Don’t be afraid to change your company values

Clear company values help create an identity and a focus for your company. How do you work together? And more importantly, does your way of working get you where you want to go?

Do you treat your company values as if they’ve been chiseled in stone, and are therefore untouchable? Or do you view them as fluid (yet still defining) aspects of your company’s culture?

According to Katelin Holloway, VP of People at Reddit, company values should be “your guiding light of expected behaviors”. But organizations often aren’t able to apply values to daily work. On top of that, outdated values often stick around too long and become irrelevant and confusing.  

That’s why the Reddit People and Culture team periodically undergoes a rigorous account of their values in order to address the company’s current situation. Here are their five evergreen strategies for not only creating meaningful values, but how to interact with them and, if necessary, say goodbye to them.  

Don’t have competing company values

Your company values need to be able to coexist – otherwise, your employees will be confused about their priorities when the values are translated into guidelines.

“You cannot have values that say, “we produce very, very quickly” and “we produce things that are top quality” and “we do it all while being mindful of the bottom line,” Holloway says. “Those three things cannot exist in one place together.”

Values instead should be complementary, addressing different aspects of what’s crucial to your business. For example, a few of Reddit’s current values are Remember the Human, Evolve, and Act Like An Owner, which address their customer/audience, philosophical positioning, and internal behavior.

Values should live in the present

One question to ask yourself as an HR manager: do your values scale? A particular value might work fine for a company of 80 people, but will it have the same relevance when you’ve tripled in size?

“One of the biggest mistakes people make is thinking that values are going to live for the next 50 years,” Holloway said. “But the reality is that’s not what a company needs. A company may not even be around that long. So start identifying values that are for the now.”

That doesn’t mean you need to be planning to throw out your values on a yearly basis. But it’s worth thinking about if a value that was instilled in the early days of the company – say, “Treat coworkers like family” – still holds relevant for your team’s current needs.

Know when it’s time to say goodbye

Purging a value that has defined your company’s existence can be an emotional experience. But when it comes time to tell employees that a previous value has gone off to live on a big farm in the countryside, don’t be shy. It’s actually a good thing – once a value becomes so ingrained and a fixture in your company’s daily practices, it’s a good time to think about shelving it.

Holloway relayed Reddit’s experience with “Listen.

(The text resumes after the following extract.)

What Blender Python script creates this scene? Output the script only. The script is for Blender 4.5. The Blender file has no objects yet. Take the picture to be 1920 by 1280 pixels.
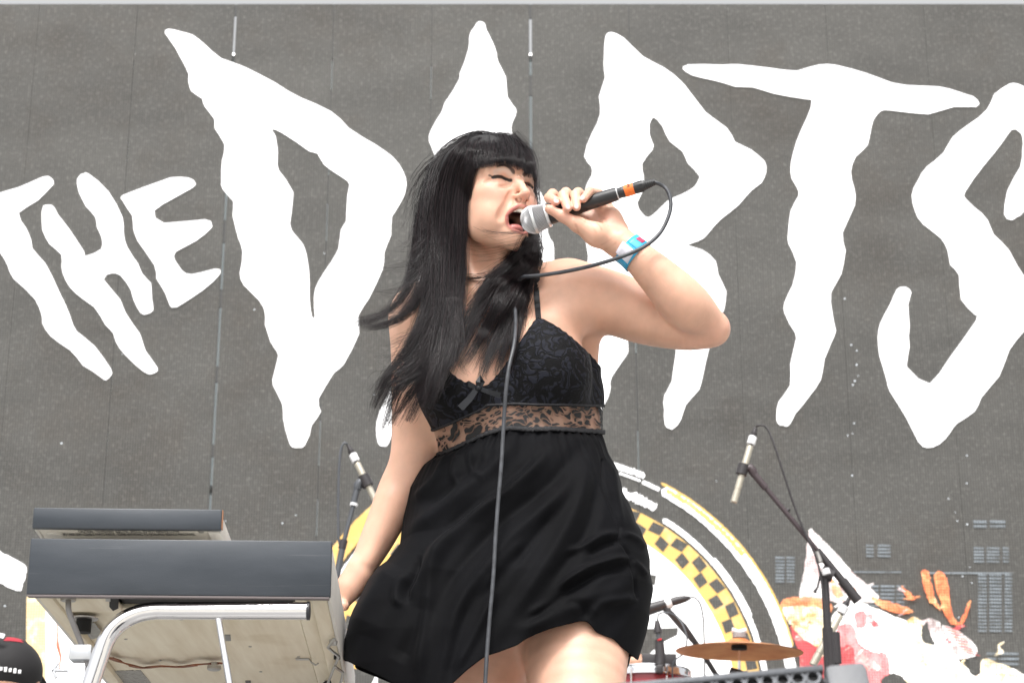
import bpy, bmesh, math, random
import numpy as np
import openvdb
from mathutils import Vector, Matrix, noise
random.seed(7); np.random.seed(7)
SC = bpy.context.scene
COL = SC.collection

# ------------------------------------------------------------------ camera, sky, sun, exposure
PITCH = math.radians(19.7); FPX = 3793.0
CAMZ = 1.30; STAGE_Z = 1.20
cam_data = bpy.data.cameras.new('camera'); cam = bpy.data.objects.new('camera', cam_data); COL.objects.link(cam)
cam.location = (0, 0, CAMZ); cam.rotation_euler = (math.pi/2 + PITCH, 0, 0)
cam_data.sensor_width = 36.0; cam_data.lens = FPX/1920*36
cam_data.clip_start = .05; cam_data.clip_end = 4000
cam_data.dof.use_dof = True; cam_data.dof.focus_distance = 3.42; cam_data.dof.aperture_fstop = 11
SC.camera = cam

world = bpy.data.worlds.new('World'); SC.world = world; world.use_nodes = True
wn = world.node_tree.nodes; wl = world.node_tree.links; wn.clear()
sky = wn.new('ShaderNodeTexSky'); sky.sky_type = 'NISHITA'; sky.sun_disc = False
SUN_EL, SUN_AZ = math.radians(60), math.radians(188)   # azimuth measured from +Y (away from the camera) clockwise
sky.sun_elevation = SUN_EL; sky.sun_rotation = SUN_AZ; sky.air_density = 1.0; sky.dust_density = 6.0; sky.ozone_density = 1.0
hsv = wn.new('ShaderNodeHueSaturation'); hsv.inputs['Saturation'].default_value = .06
bg = wn.new('ShaderNodeBackground'); bg.inputs['Strength'].default_value = .15
wo = wn.new('ShaderNodeOutputWorld')
wl.new(sky.outputs[0], hsv.inputs['Color']); wl.new(hsv.outputs[0], bg.inputs['Color']); wl.new(bg.outputs[0], wo.inputs['Surface'])

sun_d = bpy.data.lights.new('sun', 'SUN'); sun_d.energy = 1.25; sun_d.angle = math.radians(12); sun_d.color = (1, .965, .92)
sun = bpy.data.objects.new('sun', sun_d); COL.objects.link(sun)
sdir = Vector((math.sin(SUN_AZ)*math.cos(SUN_EL), math.cos(SUN_AZ)*math.cos(SUN_EL), math.sin(SUN_EL)))
sun.rotation_euler = sdir.to_track_quat('Z', 'Y').to_euler()
sun.location = sdir*50

SC.view_settings.view_transform = 'Standard'; SC.view_settings.look = 'None'
SC.view_settings.exposure = 0.86; SC.view_settings.gamma = 1.0
SC.render.engine = 'CYCLES'
SC.cycles.use_denoising = True
SC.cycles.max_bounces = 8; SC.cycles.transparent_max_bounces = 12

# ------------------------------------------------------------------ helpers
cT, sT = math.cos(PITCH), math.sin(PITCH)
def P(px, py, Y):
    """point of the place that lies at distance Y in front of the camera in the photograph's direction (px, py)"""
    u = (px-960)/FPX; v = (640-py)/FPX; s = Y/(cT - v*sT)
    return Vector((u*s, (cT - v*sT)*s, CAMZ + (v*cT + sT)*s))
def PA(a):
    a = np.asarray(a, float); u = (a[..., 0]-960)/FPX; v = (640-a[..., 1])/FPX; s = a[..., 2]/(cT - v*sT)
    return np.stack([u*s, a[..., 2], CAMZ + (v*cT + sT)*s], -1)
def pix(p):
    """inverse of P for arrays of points"""
    p = np.asarray(p, float); y = p[..., 1]; z = p[..., 2]-CAMZ
    d = y*cT + z*sT; return np.stack([960 + FPX*p[..., 0]/d, 640 - FPX*(z*cT - y*sT)/d], -1)

def tag(o, label=None, cat=None, group=None, kind=None):
    if label: o['label'] = label
    if cat: o['category'] = cat
    if group: o['group'] = group
    if kind: o['kind'] = kind
    return o
def empty(name, loc, label, cat, group=None):
    o = bpy.data.objects.new(name, None); COL.objects.link(o); o.location = loc; o.empty_display_size = .05
    return tag(o, label, cat, group)
def link(name, me, parent=None):
    o = bpy.data.objects.new(name, me); COL.objects.link(o)
    if parent is not None:
        o.parent = parent
        o.matrix_parent_inverse = Matrix.Translation(root_loc(parent)).inverted()
    return o
def root_loc(o):
    return o.location.copy() if o.type == 'EMPTY' else Vector((0, 0, 0))
def smooth(me, on=True):
    me.polygons.foreach_set('use_smooth', [on]*len(me.polygons))
def from_bm(name, bm, mat, parent=None, sm=False, auto=None):
    me = bpy.data.meshes.new(name); bm.normal_update(); bm.to_mesh(me); bm.free()
    if mat is not None: me.materials.append(mat)
    if sm: smooth(me)
    if auto is not None:
        smooth(me)
        me.set_sharp_from_angle(angle=math.radians(auto))
    return link(name, me, parent)
def from_arrays(name, V, F, mat, parent=None, sm=True):
    me = bpy.data.meshes.new(name)
    V = np.asarray(V, np.float32)
    if isinstance(F, np.ndarray):
        n, k = F.shape
        me.vertices.add(len(V)); me.vertices.foreach_set('co', V.ravel())
        me.loops.add(n*k); me.loops.foreach_set('vertex_index', F.astype(np.int32).ravel())
        me.polygons.add(n); me.polygons.foreach_set('loop_start', np.arange(0, n*k, k, dtype=np.int32))
        me.update(calc_edges=True)
    else:
        me.from_pydata([tuple(v) for v in V], [], F)
    me.validate()
    if mat is not None: me.materials.append(mat)
    if sm: smooth(me)
    return link(name, me, parent)

def box(bm, c, size, rot=None, bev=0.0):
    m = Matrix.Translation(Vector(c)) @ (rot.to_4x4() if rot is not None else Matrix.Identity(4)) @ Matrix.Diagonal((*size, 1))
    r = bmesh.ops.create_cube(bm, size=1, matrix=m)
    if bev > 0:
        es = list({e for v in r['verts'] for e in v.link_edges})
        bmesh.ops.bevel(bm, geom=es, offset=bev, segments=2, affect='EDGES', profile=.5)
def frame_mats(pts):
    pts = [Vector(p) for p in pts]; out = []
    T = []
    for i in range(len(pts)):
        a = pts[max(i-1, 0)]; b = pts[min(i+1, len(pts)-1)]; T.append((b-a).normalized())
    up = Vector((0, 0, 1)) if abs(T[0].z) < .9 else Vector((1, 0, 0))
    n = T[0].cross(up).normalized()
    for t in T:
        n = (n - t*n.dot(t)); n.normalize(); out.append((t, n, t.cross(n)))
    return out
def tube(bm, pts, r, seg=14, cap=True):
    """round tube through points; r a number or one per point"""
    pts = [Vector(p) for p in pts]; fr = frame_mats(pts)
    if not hasattr(r, '__len__'): r = [r]*len(pts)
    rings = []
    for p, (t, n, b), rr in zip(pts, fr, r):
        rings.append([bm.verts.new(p + n*(rr*math.cos(2*math.pi*k/seg)) + b*(rr*math.sin(2*math.pi*k/seg))) for k in range(seg)])
    for a, b in zip(rings[:-1], rings[1:]):
        for k in range(seg): bm.faces.new((a[k], a[(k+1) % seg], b[(k+1) % seg], b[k]))
    if cap:
        bm.faces.new(rings[0][::-1]); bm.faces.new(rings[-1])
def lathe(bm, origin, axis, prof, seg=32, cap=True):
    """prof = [(distance along axis, radius)]"""
    ax = Vector(axis).normalized(); up = Vector((0, 0, 1)) if abs(ax.z) < .9 else Vector((1, 0, 0))
    n = ax.cross(up).normalized(); b = ax.cross(n); o = Vector(origin); rings = []
    for d, r in prof:
        rings.append([bm.verts.new(o + ax*d + n*(r*math.cos(2*math.pi*k/seg)) + b*(r*math.sin(2*math.pi*k/seg))) for k in range(seg)])
    for a, c in zip(rings[:-1], rings[1:]):
        for k in range(seg): bm.faces.new((a[k], a[(k+1) % seg], c[(k+1) % seg], c[k]))
    if cap:
        bm.faces.new(rings[0][::-1]); bm.faces.new(rings[-1])
def spline(pts, n):
    """Catmull-Rom through rows of any dimension"""
    p = np.asarray(pts, float); m = len(p)
    if m == 2:
        t = np.linspace(0, 1, n)[:, None]; return p[0]*(1-t) + p[1]*t
    e = np.vstack([2*p[0]-p[1], p, 2*p[-1]-p[-2]])
    d = np.r_[0, np.cumsum(np.maximum(np.linalg.norm(np.diff(p[:, :2], axis=0), axis=1), 1e-9))]
    s = np.linspace(0, d[-1], n); i = np.clip(np.searchsorted(d, s, side='right')-1, 0, m-2)
    t = ((s-d[i])/(d[i+1]-d[i]))[:, None]
    a, b, c, dd = e[i], e[i+1], e[i+2], e[i+3]
    return .5*((2*b) + (c-a)*t + (2*a-5*b+4*c-dd)*t**2 + (-a+3*b-3*c+dd)*t**3)
def spl3(pts, n):      # pts (px,py,Y)
    return [Vector(q) for q in PA(spline(pts, n))]

# ------------------------------------------------------------------ materials
def nodes(name):
    m = bpy.data.materials.new(name); m.use_nodes = True; nt = m.node_tree
    return m, nt, nt.nodes, nt.links, nt.nodes['Principled BSDF']
def mat(name, col, rough=.5, metal=0.0, noise_amt=0.0, nscale=20, bump=0.0, bscale=80, spec=None, coat=0.0, rvar=0.0):
    m, nt, N, L, b = nodes(name)
    b.inputs['Base Color'].default_value = (*col, 1); b.inputs['Roughness'].default_value = rough; b.inputs['Metallic'].default_value = metal
    if spec is not None: b.inputs['Specular IOR Level'].default_value = spec
    if coat: b.inputs['Coat Weight'].default_value = coat; b.inputs['Coat Roughness'].default_value = .1
    tc = N.new('ShaderNodeTexCoord')
    if noise_amt or rvar:
        n = N.new('ShaderNodeTexNoise'); n.inputs['Scale'].default_value = nscale; n.inputs['Detail'].default_value = 6; L.new(tc.outputs['Object'], n.inputs['Vector'])
        if noise_amt:
            r = N.new('ShaderNodeMapRange'); r.inputs[1].default_value = .3; r.inputs[2].default_value = .7
            r.inputs[3].default_value = 1-noise_amt; r.inputs[4].default_value = 1+noise_amt
            mx = N.new('ShaderNodeVectorMath'); mx.operation = 'SCALE'; mx.inputs[0].default_value = col
            L.new(n.outputs[0], r.inputs[0]); L.new(r.outputs[0], mx.inputs['Scale']); L.new(mx.outputs[0], b.inputs['Base Color'])
        if rvar:
            r2 = N.new('ShaderNodeMapRange'); r2.inputs[1].default_value = .3; r2.inputs[2].default_value = .7
            r2.inputs[3].default_value = rough-rvar; r2.inputs[4].default_value = rough+rvar
            L.new(n.outputs[0], r2.inputs[0]); L.new(r2.outputs[0], b.inputs['Roughness'])
    if bump:
        n2 = N.new('ShaderNodeTexNoise'); n2.inputs['Scale'].default_value = bscale; n2.inputs['Detail'].default_value = 5; L.new(tc.outputs['Object'], n2.inputs['Vector'])
        bp = N.new('ShaderNodeBump'); bp.inputs['Strength'].default_value = bump; bp.inputs['Distance'].default_value = .002
        L.new(n2.outputs[0], bp.inputs['Height']); L.new(bp.outputs[0], b.inputs['Normal'])
    return m
def emis(name, col, strength, grid=0.0):
    """lit LED content; grid = how much the diode pitch shows"""
    m, nt, N, L, b = nodes(name)
    b.inputs['Base Color'].default_value = (.03, .03, .03, 1); b.inputs['Roughness'].default_value = .7
    b.inputs['Emission Color'].default_value = (*col, 1); b.inputs['Emission Strength'].default_value = strength
    if grid:
        tc = N.new('ShaderNodeTexCoord'); sep = N.new('ShaderNodeSeparateXYZ'); L.new(tc.outputs['Object'], sep.inputs[0])
        outs = []
        for ax in ('X', 'Z'):
            mu = N.new('ShaderNodeMath'); mu.operation = 'MULTIPLY'; mu.inputs[1].default_value = 2*math.pi/.0125; L.new(sep.outputs[ax], mu.inputs[0])
            s = N.new('ShaderNodeMath'); s.operation = 'SINE'; L.new(mu.outputs[0], s.inputs[0]); outs.append(s)
        ad = N.new('ShaderNodeMath'); ad.operation = 'ADD'; L.new(outs[0].outputs[0], ad.inputs[0]); L.new(outs[1].outputs[0], ad.inputs[1])
        r = N.new('ShaderNodeMapRange'); r.inputs[1].default_value = -2; r.inputs[2].default_value = 2
        r.inputs[3].default_value = strength*(1-grid); r.inputs[4].default_value = strength*(1+grid)
        L.new(ad.outputs[0], r.inputs[0]); L.new(r.outputs[0], b.inputs['Emission Strength'])
        # the picture itself is blotchy: pale and saturated patches
        n1 = N.new('ShaderNodeTexNoise'); n1.inputs['Scale'].default_value = 16; n1.inputs['Detail'].default_value = 7; n1.inputs['Roughness'].default_value = .7; L.new(tc.outputs['Object'], n1.inputs['Vector'])
        r1 = N.new('ShaderNodeMapRange'); r1.inputs[1].default_value = .50; r1.inputs[2].default_value = .68; r1.inputs[4].default_value = min(1, grid*2.2); L.new(n1.outputs[0], r1.inputs[0])
        mx = N.new('ShaderNodeMixRGB'); mx.inputs[1].default_value = (*col, 1); mx.inputs[2].default_value = (1.5, 1.25, 1.05, 1); L.new(r1.outputs[0], mx.inputs[0]); L.new(mx.outputs[0], b.inputs['Emission Color'])
    return m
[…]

Debate. Ship.”, which had been implemented because the company wanted to streamline its decision-making process. They reinforced it regularly, until they realized they no longer needed to.

“Process becomes culture. It wasn’t part of our language anymore,” Holloway said. “We evolved out of it. We established the pattern of behavior that we wanted to see so we put it on the shelf.”

But because Reddit makes a point to use their values as a tool for execution, they were able to explain the reasoning behind sunsetting the old value by showing that the team had internalized it into their culture.

Communicate new values clearly

Employees don’t want to feel as if the goalposts are constantly being moved on them. Beyond retiring a past value, it’s important to make the process of setting a new value as transparent as possible.

Holloway admitted she feels lucky that Reddit CEO Steve Huffman is so invested.

“He’s a huge champion in ensuring that they remain a tool and guiding light for us,” she said.

And when a new value is implemented, he’ll hold 1:1 meetings on the topic so that any employee with questions is free to question or challenge his reasoning. Feedback is solicited at every level of the organization – this not only helps with wide-spread adoption but also gets employees invested in the change.

“The point is that it’s a fun process,” she said. “It’s identifying the current behavioral challenge, the way in which you want to interact and the way you want to communicate with your team and what you actually think is most important.”

Changing Values Is Easier Than You Think

While changing values can seem daunting, with clear communication and buy-in from company leadership, it’s a way to make values much more timely and applicable to the entire company.

It’s also worth remembering that every company has values, whether they are written down or not. The unspoken culture and collective behavior says a lot about a workplace – which is a good thing, because it means you have clear alignment on what matters. That’s why it’s so important to establish explicitly what those values really are. Narrowing values down and defining them helps everyone focus and guide each behavior more concisely.

And if you need to change your values, give yourself permission to do that if it’s what’s best for your organization.

“Don’t be scared to do it. It’s easier than you think,” Holloway said. “And if you do it well it’s incredibly effective.”